For a while this meant that you could sell your ebay items from a Channel Islands warehouse and not pay VAT. More recenlty the state-owned Royal Mail has added a separate "sub zone" price to all mail from the UK to the Channel Islands, and all goods from the channel islands now have to pay UK VAT on entry - not just goods valued under the usual £15 threshold.

The Isle of Mann's IOMpost.com is a separate post office for the 80,000 people who live there. The island has its own EU government and tax rates but shares the UK pound while its post office seems to share the same postal zones of UK, Europe, and world. Like AMPost, it offers signage in Gaelic.

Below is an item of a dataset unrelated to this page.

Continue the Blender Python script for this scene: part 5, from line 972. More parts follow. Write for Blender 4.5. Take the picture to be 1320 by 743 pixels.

Letters cost less to send than from the Royal Mail; parcels more.

Gibralter's Post.gi serves 30,000 people in the EU who speak English first and have regular air deliveries of mail to the UK & US as well as land deliveries via Spain.
Other neighbouring countries have english-language post office web pages and english-speaking clients, but I don't live in any of them or have any off-the-cuff knowledge to add to what you find. In Europe, the northern countries and those with coastlines are the more mercantile but have worse weather. I guess that most have a handful of world zones priced by weight and a favourite size of 2kg parcel that they like posting so much that they do it very cheaply.

Oh here's a thing. The Italian post office is not yet as reliable as the others - see Time Out Guides, Rough Guide, Lonely Planet, or google phrases like "ex pat guide to life in..." for details about the Italian post office and whether it has got any better. Items I send to Italy are more often delayed than to other countries, although they turn-up in the end. An ebay seller might choose "everywhere in the EU but Italy" as a choice for where to post.

I began by writing about Royal Mail and neighbouring services as though you were selling your software at a trade show in the UK. The Indian post office is further away and different in pricing for more different weights and countries. It serves a population of 1252 million.